Until finally I found the one! The dress in this package has a white top, with a black skirt, a khaki belt, and khaki-traced rectangles on the sides. It’s different from all the other colorblock dresses I’ve seen, with a scoop neck and short sleeves, and a slender belt dividing the black and white. Oh, it will be so cute with my strappy black wedge sandals!

So, “Buy now,” I clicked, typed in my address and my credit card number, and began the impatient wait.

And now it’s here! I throw the rest of the mail on the kitchen table and run upstairs with my prize. I’m already thinking about tomorrow’s weather: is it going to be warm enough for my fabulous new dress?

In my room, I rip open the plastic bag, pull out the inner plastic bag. I find the sealed flap, peel it open, and the dress falls out.

Greedily I reach, and … well, the fabric is not at all what I expected. All my other new dresses are this amazing polyester-spandex blend, machine-washable with beautiful, flattering draping. I expected this dress to be the same, but it’s – I take a sleeve between my fingers and rub it experimentally – cotton, like a button-down blouse. Huh.

Well, that’s OK, I decide. I can iron. I don’t like to, but I can. I lift the whole dress, shake it out. Yes! Let’s see it on!

Quickly I unbuckle the belt and unzip the back. Completely disrespectfully I dump my shirt and slacks on the floor. I pull the new dress over my head, slide my arms through the sleeves and reach up-up-up as far as I can, pushing up the zipper, then stretch from the top to pull it the rest of the way.

Excited, I turn and look in the mirror, ready, finally, to see the dress! The flattering trendy on sale-plus-a-discount dress! And – oh. It looks … horrible. Absolutely horrible.
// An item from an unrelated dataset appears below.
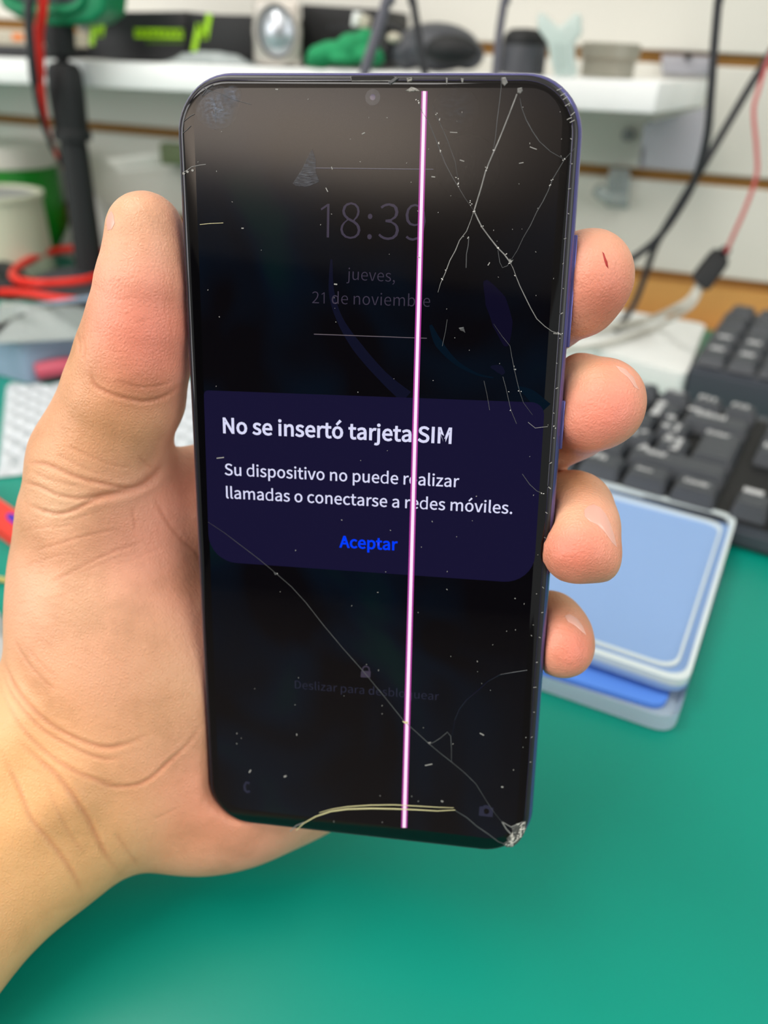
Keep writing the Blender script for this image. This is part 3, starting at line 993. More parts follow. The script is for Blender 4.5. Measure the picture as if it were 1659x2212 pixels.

The dress is too big. Much too big, everywhere, hips, waist, torso. And shapeless! The skirt is straight, and ends, squarely, ugly, in right angles at my knees. Um, maybe … hurriedly I buckle the belt, hoping to give it shape, bring the dress together. The belt … well, it’s too big too, but if I add some holes? I pull the belt farther through the end, to simulate where the right hole would be. I turn and look again.

And no. Just no. Even fitted, it’s a bad dress. The fabric is terrible. The khaki rectangles are weird and distracting. The waist is high, the sleeves much shorter than I thought.

Hopefully I turn to the side, regard the dress from another angle. No. Yuck. Eww. I fumble with the belt and the zipper, wanting the dress off just as badly as I wanted it on. Annoyed, I fold the offending garment roughly, stuff it back into its plastic bag, shove that into the shipping package, then study the packing slip for return instructions.

Dang. Dang, dang, dang. I was so excited. But the fantastic dress isn’t, it’s a bad dress. And now it has to go back.

I am sour and frowning, until I realize … hey, I still don’t have a colorblock dress! I grin, realizing I get to try again.